* _TASK DESCRIPTION_
Would you transcribe the whole listing exactly, minus its pictures?

* _DATASET CONTENT_
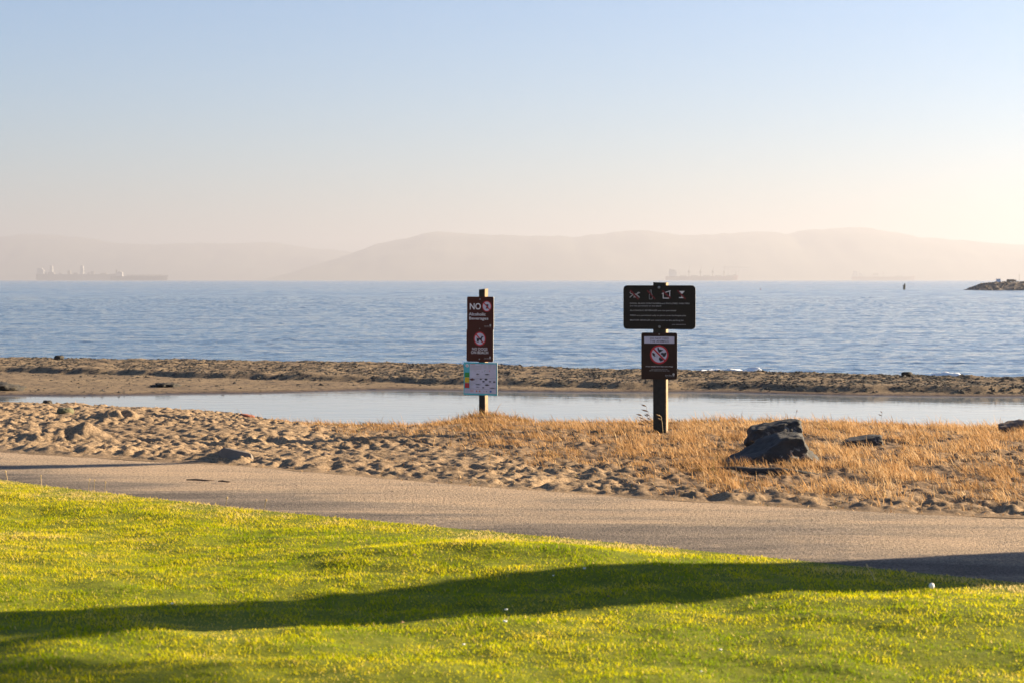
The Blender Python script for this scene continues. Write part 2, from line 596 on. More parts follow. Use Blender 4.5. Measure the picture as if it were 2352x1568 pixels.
bm = bmesh.new()
box_bm(bm, (0, 7850, 169.0), (19000, 16400, 342))
hz = from_bm('haze', bm)
m = bpy.data.materials.new('haze_air')
m.use_nodes = True
m.node_tree.nodes.clear()
o_ = N(m.node_tree, 'ShaderNodeOutputMaterial')
v_ = N(m.node_tree, 'ShaderNodeVolumePrincipled')
v_.inputs['Color'].default_value = (0.53, 0.53, 0.585, 1)
v_.inputs['Density'].default_value = 0.00020
v_.inputs['Anisotropy'].default_value = 0.36
m.node_tree.links.new(v_.outputs[0], o_.inputs['Volume'])
hz.data.materials.append(m)
tag(hz, kind='stuff')

# ------------------------------------------------------------------ far things on the water: ships, crane, breakwater, piling, buoy
M_HULL = simple('ship_hull', (0.07, 0.06, 0.065), scale=0.02, rough=0.7)
M_HULLRED = simple('ship_red', (0.22, 0.06, 0.05), scale=0.02, rough=0.7)
M_SHIPWHITE = simple('ship_white', (0.42, 0.40, 0.36), scale=0.05, rough=0.6)
M_SHIPGEAR = simple('ship_gear', (0.20, 0.17, 0.12), scale=0.05, rough=0.6)


def boxes(name, lst, mat, parent=None):
    bm = bmesh.new()
    for c, s in lst:
        box_bm(bm, c, s)
    return from_bm(name, bm, mat, parent)


def bar_bm(bm, a, b, r, n=6, r2=None):
    a, b = Vector(a), Vector(b)
    d = b - a
    q = d.to_track_quat('Z', 'Y').to_matrix().to_4x4()
    bmesh.ops.create_cone(bm, cap_ends=True, segments=n, radius1=r, radius2=r if r2 is None else r2, depth=d.length, matrix=Matrix.Translation((a + b) / 2) @ q)


def each_box(name, lst, mat, parent):
    for it in lst:
        boxes(name, [it], mat, parent)


def hull(parent, L, B, H, bow=1, mat=M_HULL):
    """hull along x from 0 to L, bow at the far end (bow=1)"""
    bm = bmesh.new()
    secs = [(0.0, 0.80, 0.06, 1.05), (0.03, 0.95, 0.0, 1.02), (0.2, 1, 0, 1), (0.6, 1, 0, 1), (0.85, 0.95, 0, 1.0), (0.93, 0.7, 0.0, 1.12), (0.975, 0.35, 0.0, 1.25), (1.0, 0.05, 0.35, 1.32)]
    rings = []
    for t, bf, zb, zt in secs:
        x = t * L
        xb = x - (0.02 * L if t > 0.99 else 0)
        hb = B / 2 * bf
        rings.append([bm.verts.new(p) for p in ((xb, -hb * 0.8, zb * H - 1), (x, -hb, zt * H), (x, hb, zt * H), (xb, hb * 0.8, zb * H - 1))])
    for a, b in zip(rings, rings[1:]):
        for i in range(4):
            bm.faces.new((a[i], a[(i + 1) % 4], b[(i + 1) % 4], b[i]))
    bm.faces.new(rings[0]); bm.faces.new(rings[-1][::-1])
    o = from_bm('hull', bm, mat, parent)
    return o


def ship_at(name, pxx, D, label, group='cargo ships anchored across the bay'):
    t = empty(name, px(pxx, 643, D))
    t.location.z = SEA_Z
    return tag(t, label, 'ship', group)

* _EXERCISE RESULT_
The Blender Python script for this scene continues. Write part 2, from line 596 on. More parts follow. Use Blender 4.5. Measure the picture as if it were 2352x1568 pixels.
bm = bmesh.new()
box_bm(bm, (0, 7850, 169.0), (19000, 16400, 342))
hz = from_bm('haze', bm)
m = bpy.data.materials.new('haze_air')
m.use_nodes = True
m.node_tree.nodes.clear()
o_ = N(m.node_tree, 'ShaderNodeOutputMaterial')
v_ = N(m.node_tree, 'ShaderNodeVolumePrincipled')
v_.inputs['Color'].default_value = (0.53, 0.53, 0.585, 1)
v_.inputs['Density'].default_value = 0.00020
v_.inputs['Anisotropy'].default_value = 0.36
m.node_tree.links.new(v_.outputs[0], o_.inputs['Volume'])
hz.data.materials.append(m)
tag(hz, kind='stuff')

# ------------------------------------------------------------------ far things on the water: ships, crane, breakwater, piling, buoy
M_HULL = simple('ship_hull', (0.07, 0.06, 0.065), scale=0.02, rough=0.7)
M_HULLRED = simple('ship_red', (0.22, 0.06, 0.05), scale=0.02, rough=0.7)
M_SHIPWHITE = simple('ship_white', (0.42, 0.40, 0.36), scale=0.05, rough=0.6)
M_SHIPGEAR = simple('ship_gear', (0.20, 0.17, 0.12), scale=0.05, rough=0.6)


def boxes(name, lst, mat, parent=None):
    bm = bmesh.new()
    for c, s in lst:
        box_bm(bm, c, s)
    return from_bm(name, bm, mat, parent)


def bar_bm(bm, a, b, r, n=6, r2=None):
    a, b = Vector(a), Vector(b)
    d = b - a
    q = d.to_track_quat('Z', 'Y').to_matrix().to_4x4()
    bmesh.ops.create_cone(bm, cap_ends=True, segments=n, radius1=r, radius2=r if r2 is None else r2, depth=d.length, matrix=Matrix.Translation((a + b) / 2) @ q)


def each_box(name, lst, mat, parent):
    for it in lst:
        boxes(name, [it], mat, parent)


def hull(parent, L, B, H, bow=1, mat=M_HULL):
    """hull along x from 0 to L, bow at the far end (bow=1)"""
    bm = bmesh.new()
    secs = [(0.0, 0.80, 0.06, 1.05), (0.03, 0.95, 0.0, 1.02), (0.2, 1, 0, 1), (0.6, 1, 0, 1), (0.85, 0.95, 0, 1.0), (0.93, 0.7, 0.0, 1.12), (0.975, 0.35, 0.0, 1.25), (1.0, 0.05, 0.35, 1.32)]
    rings = []
    for t, bf, zb, zt in secs:
        x = t * L
        xb = x - (0.02 * L if t > 0.99 else 0)
        hb = B / 2 * bf
        rings.append([bm.verts.new(p) for p in ((xb, -hb * 0.8, zb * H - 1), (x, -hb, zt * H), (x, hb, zt * H), (xb, hb * 0.8, zb * H - 1))])
    for a, b in zip(rings, rings[1:]):
        for i in range(4):
            bm.faces.new((a[i], a[(i + 1) % 4], b[(i + 1) % 4], b[i]))
    bm.faces.new(rings[0]); bm.faces.new(rings[-1][::-1])
    o = from_bm('hull', bm, mat, parent)
    return o


def ship_at(name, pxx, D, label, group='cargo ships anchored across the bay'):
    t = empty(name, px(pxx, 643, D))
    t.location.z = SEA_Z
    return tag(t, label, 'ship', group)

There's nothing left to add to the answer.